*Instruction*.
Type out the material below exactly.

-- Start of Information supplied --

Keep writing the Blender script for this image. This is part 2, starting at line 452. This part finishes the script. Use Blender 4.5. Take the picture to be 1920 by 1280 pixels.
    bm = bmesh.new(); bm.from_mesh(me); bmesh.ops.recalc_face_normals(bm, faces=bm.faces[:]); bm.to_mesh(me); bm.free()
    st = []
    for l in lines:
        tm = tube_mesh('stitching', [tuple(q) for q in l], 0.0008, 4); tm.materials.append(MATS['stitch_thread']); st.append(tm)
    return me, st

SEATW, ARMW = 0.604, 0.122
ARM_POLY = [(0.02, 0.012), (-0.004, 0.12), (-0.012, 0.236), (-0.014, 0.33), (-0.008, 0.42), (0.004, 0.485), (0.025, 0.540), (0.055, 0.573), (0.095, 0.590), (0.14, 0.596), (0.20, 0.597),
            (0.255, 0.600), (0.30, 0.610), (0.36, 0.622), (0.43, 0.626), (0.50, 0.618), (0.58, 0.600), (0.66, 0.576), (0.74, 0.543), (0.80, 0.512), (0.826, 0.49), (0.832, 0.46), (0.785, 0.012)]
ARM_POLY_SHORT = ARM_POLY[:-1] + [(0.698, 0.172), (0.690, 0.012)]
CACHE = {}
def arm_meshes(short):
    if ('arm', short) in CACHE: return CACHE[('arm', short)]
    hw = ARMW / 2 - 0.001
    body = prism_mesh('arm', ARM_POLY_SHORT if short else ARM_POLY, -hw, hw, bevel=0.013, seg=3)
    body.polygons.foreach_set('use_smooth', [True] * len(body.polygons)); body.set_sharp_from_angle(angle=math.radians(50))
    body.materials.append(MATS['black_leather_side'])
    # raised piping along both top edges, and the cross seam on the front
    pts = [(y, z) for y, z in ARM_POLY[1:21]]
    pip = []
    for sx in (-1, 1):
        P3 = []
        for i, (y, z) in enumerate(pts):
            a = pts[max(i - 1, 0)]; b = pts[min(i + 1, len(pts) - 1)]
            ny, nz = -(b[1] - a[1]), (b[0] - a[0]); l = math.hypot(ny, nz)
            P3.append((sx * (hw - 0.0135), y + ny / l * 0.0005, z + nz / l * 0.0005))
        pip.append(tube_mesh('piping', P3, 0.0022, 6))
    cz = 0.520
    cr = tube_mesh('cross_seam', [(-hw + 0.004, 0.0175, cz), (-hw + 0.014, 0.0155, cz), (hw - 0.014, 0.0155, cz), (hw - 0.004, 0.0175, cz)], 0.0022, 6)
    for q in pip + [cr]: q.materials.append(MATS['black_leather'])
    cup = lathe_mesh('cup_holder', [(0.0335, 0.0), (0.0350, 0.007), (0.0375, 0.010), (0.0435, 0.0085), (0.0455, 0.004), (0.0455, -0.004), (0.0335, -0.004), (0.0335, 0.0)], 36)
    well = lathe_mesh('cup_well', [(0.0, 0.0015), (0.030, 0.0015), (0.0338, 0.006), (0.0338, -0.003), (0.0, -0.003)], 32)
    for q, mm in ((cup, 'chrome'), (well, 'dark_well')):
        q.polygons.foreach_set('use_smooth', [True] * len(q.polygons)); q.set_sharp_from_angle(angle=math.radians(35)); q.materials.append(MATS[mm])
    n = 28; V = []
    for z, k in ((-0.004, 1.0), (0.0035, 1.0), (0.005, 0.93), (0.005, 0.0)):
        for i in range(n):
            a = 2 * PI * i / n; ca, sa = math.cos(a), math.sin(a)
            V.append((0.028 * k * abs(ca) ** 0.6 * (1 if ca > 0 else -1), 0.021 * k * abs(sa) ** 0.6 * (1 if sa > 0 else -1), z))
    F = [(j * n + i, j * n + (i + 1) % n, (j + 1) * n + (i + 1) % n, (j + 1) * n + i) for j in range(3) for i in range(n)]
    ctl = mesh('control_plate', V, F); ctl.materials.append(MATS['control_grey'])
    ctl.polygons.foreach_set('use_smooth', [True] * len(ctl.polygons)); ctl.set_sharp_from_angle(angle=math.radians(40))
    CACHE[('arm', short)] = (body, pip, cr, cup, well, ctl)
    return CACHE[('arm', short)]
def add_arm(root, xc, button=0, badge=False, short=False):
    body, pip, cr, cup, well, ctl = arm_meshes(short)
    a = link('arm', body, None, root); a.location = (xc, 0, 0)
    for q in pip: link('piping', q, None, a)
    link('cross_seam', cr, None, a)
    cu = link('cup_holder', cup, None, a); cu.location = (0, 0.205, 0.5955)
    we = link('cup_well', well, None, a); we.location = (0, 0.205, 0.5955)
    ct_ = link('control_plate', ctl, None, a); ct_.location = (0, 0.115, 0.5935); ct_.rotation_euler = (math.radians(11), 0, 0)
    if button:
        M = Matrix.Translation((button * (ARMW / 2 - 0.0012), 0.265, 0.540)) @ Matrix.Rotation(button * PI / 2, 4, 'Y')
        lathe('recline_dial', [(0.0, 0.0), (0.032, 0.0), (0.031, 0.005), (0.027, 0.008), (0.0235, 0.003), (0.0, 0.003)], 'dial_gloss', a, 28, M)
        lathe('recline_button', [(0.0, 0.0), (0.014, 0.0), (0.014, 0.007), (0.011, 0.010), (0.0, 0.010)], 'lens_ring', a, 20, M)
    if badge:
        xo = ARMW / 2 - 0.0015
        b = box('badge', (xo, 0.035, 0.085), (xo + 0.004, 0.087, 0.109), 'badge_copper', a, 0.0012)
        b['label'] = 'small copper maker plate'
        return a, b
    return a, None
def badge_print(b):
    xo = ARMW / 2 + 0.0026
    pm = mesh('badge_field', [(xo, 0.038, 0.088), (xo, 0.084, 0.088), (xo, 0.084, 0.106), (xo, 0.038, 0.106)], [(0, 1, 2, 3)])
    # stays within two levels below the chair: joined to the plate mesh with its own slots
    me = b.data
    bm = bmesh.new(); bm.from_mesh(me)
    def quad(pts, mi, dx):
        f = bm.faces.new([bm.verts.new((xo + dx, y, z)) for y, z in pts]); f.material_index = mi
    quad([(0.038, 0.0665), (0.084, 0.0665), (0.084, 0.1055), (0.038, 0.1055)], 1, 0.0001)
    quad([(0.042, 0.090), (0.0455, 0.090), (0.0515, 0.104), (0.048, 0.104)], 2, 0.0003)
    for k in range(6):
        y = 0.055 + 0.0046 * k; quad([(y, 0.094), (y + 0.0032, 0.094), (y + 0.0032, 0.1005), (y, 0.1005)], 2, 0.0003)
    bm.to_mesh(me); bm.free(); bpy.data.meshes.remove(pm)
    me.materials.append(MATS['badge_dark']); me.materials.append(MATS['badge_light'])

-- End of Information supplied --

*The output*.
Keep writing the Blender script for this image. This is part 2, starting at line 452. This part finishes the script. Use Blender 4.5. Take the picture to be 1920 by 1280 pixels.
    bm = bmesh.new(); bm.from_mesh(me); bmesh.ops.recalc_face_normals(bm, faces=bm.faces[:]); bm.to_mesh(me); bm.free()
    st = []
    for l in lines:
        tm = tube_mesh('stitching', [tuple(q) for q in l], 0.0008, 4); tm.materials.append(MATS['stitch_thread']); st.append(tm)
    return me, st

SEATW, ARMW = 0.604, 0.122
ARM_POLY = [(0.02, 0.012), (-0.004, 0.12), (-0.012, 0.236), (-0.014, 0.33), (-0.008, 0.42), (0.004, 0.485), (0.025, 0.540), (0.055, 0.573), (0.095, 0.590), (0.14, 0.596), (0.20, 0.597),
            (0.255, 0.600), (0.30, 0.610), (0.36, 0.622), (0.43, 0.626), (0.50, 0.618), (0.58, 0.600), (0.66, 0.576), (0.74, 0.543), (0.80, 0.512), (0.826, 0.49), (0.832, 0.46), (0.785, 0.012)]
ARM_POLY_SHORT = ARM_POLY[:-1] + [(0.698, 0.172), (0.690, 0.012)]
CACHE = {}
def arm_meshes(short):
    if ('arm', short) in CACHE: return CACHE[('arm', short)]
    hw = ARMW / 2 - 0.001
    body = prism_mesh('arm', ARM_POLY_SHORT if short else ARM_POLY, -hw, hw, bevel=0.013, seg=3)
    body.polygons.foreach_set('use_smooth', [True] * len(body.polygons)); body.set_sharp_from_angle(angle=math.radians(50))
    body.materials.append(MATS['black_leather_side'])
    # raised piping along both top edges, and the cross seam on the front
    pts = [(y, z) for y, z in ARM_POLY[1:21]]
    pip = []
    for sx in (-1, 1):
        P3 = []
        for i, (y, z) in enumerate(pts):
            a = pts[max(i - 1, 0)]; b = pts[min(i + 1, len(pts) - 1)]
            ny, nz = -(b[1] - a[1]), (b[0] - a[0]); l = math.hypot(ny, nz)
            P3.append((sx * (hw - 0.0135), y + ny / l * 0.0005, z + nz / l * 0.0005))
        pip.append(tube_mesh('piping', P3, 0.0022, 6))
    cz = 0.520
    cr = tube_mesh('cross_seam', [(-hw + 0.004, 0.0175, cz), (-hw + 0.014, 0.0155, cz), (hw - 0.014, 0.0155, cz), (hw - 0.004, 0.0175, cz)], 0.0022, 6)
    for q in pip + [cr]: q.materials.append(MATS['black_leather'])
    cup = lathe_mesh('cup_holder', [(0.0335, 0.0), (0.0350, 0.007), (0.0375, 0.010), (0.0435, 0.0085), (0.0455, 0.004), (0.0455, -0.004), (0.0335, -0.004), (0.0335, 0.0)], 36)
    well = lathe_mesh('cup_well', [(0.0, 0.0015), (0.030, 0.0015), (0.0338, 0.006), (0.0338, -0.003), (0.0, -0.003)], 32)
    for q, mm in ((cup, 'chrome'), (well, 'dark_well')):
        q.polygons.foreach_set('use_smooth', [True] * len(q.polygons)); q.set_sharp_from_angle(angle=math.radians(35)); q.materials.append(MATS[mm])
    n = 28; V = []
    for z, k in ((-0.004, 1.0), (0.0035, 1.0), (0.005, 0.93), (0.005, 0.0)):
        for i in range(n):
            a = 2 * PI * i / n; ca, sa = math.cos(a), math.sin(a)
            V.append((0.028 * k * abs(ca) ** 0.6 * (1 if ca > 0 else -1), 0.021 * k * abs(sa) ** 0.6 * (1 if sa > 0 else -1), z))
    F = [(j * n + i, j * n + (i + 1) % n, (j + 1) * n + (i + 1) % n, (j + 1) * n + i) for j in range(3) for i in range(n)]
    ctl = mesh('control_plate', V, F); ctl.materials.append(MATS['control_grey'])
    ctl.polygons.foreach_set('use_smooth', [True] * len(ctl.polygons)); ctl.set_sharp_from_angle(angle=math.radians(40))
    CACHE[('arm', short)] = (body, pip, cr, cup, well, ctl)
    return CACHE[('arm', short)]
def add_arm(root, xc, button=0, badge=False, short=False):
    body, pip, cr, cup, well, ctl = arm_meshes(short)
    a = link('arm', body, None, root); a.location = (xc, 0, 0)
    for q in pip: link('piping', q, None, a)
    link('cross_seam', cr, None, a)
    cu = link('cup_holder', cup, None, a); cu.location = (0, 0.205, 0.5955)
    we = link('cup_well', well, None, a); we.location = (0, 0.205, 0.5955)
    ct_ = link('control_plate', ctl, None, a); ct_.location = (0, 0.115, 0.5935); ct_.rotation_euler = (math.radians(11), 0, 0)
    if button:
        M = Matrix.Translation((button * (ARMW / 2 - 0.0012), 0.265, 0.540)) @ Matrix.Rotation(button * PI / 2, 4, 'Y')
        lathe('recline_dial', [(0.0, 0.0), (0.032, 0.0), (0.031, 0.005), (0.027, 0.008), (0.0235, 0.003), (0.0, 0.003)], 'dial_gloss', a, 28, M)
        lathe('recline_button', [(0.0, 0.0), (0.014, 0.0), (0.014, 0.007), (0.011, 0.010), (0.0, 0.010)], 'lens_ring', a, 20, M)
    if badge:
        xo = ARMW / 2 - 0.0015
        b = box('badge', (xo, 0.035, 0.085), (xo + 0.004, 0.087, 0.109), 'badge_copper', a, 0.0012)
        b['label'] = 'small copper maker plate'
        return a, b
    return a, None
def badge_print(b):
    xo = ARMW / 2 + 0.0026
    pm = mesh('badge_field', [(xo, 0.038, 0.088), (xo, 0.084, 0.088), (xo, 0.084, 0.106), (xo, 0.038, 0.106)], [(0, 1, 2, 3)])
    # stays within two levels below the chair: joined to the plate mesh with its own slots
    me = b.data
    bm = bmesh.new(); bm.from_mesh(me)
    def quad(pts, mi, dx):
        f = bm.faces.new([bm.verts.new((xo + dx, y, z)) for y, z in pts]); f.material_index = mi
    quad([(0.038, 0.0665), (0.084, 0.0665), (0.084, 0.1055), (0.038, 0.1055)], 1, 0.0001)
    quad([(0.042, 0.090), (0.0455, 0.090), (0.0515, 0.104), (0.048, 0.104)], 2, 0.0003)
    for k in range(6):
        y = 0.055 + 0.0046 * k; quad([(y, 0.094), (y + 0.0032, 0.094), (y + 0.0032, 0.1005), (y, 0.1005)], 2, 0.0003)
    bm.to_mesh(me); bm.free(); bpy.data.meshes.remove(pm)
    me.materials.append(MATS['badge_dark']); me.materials.append(MATS['badge_light'])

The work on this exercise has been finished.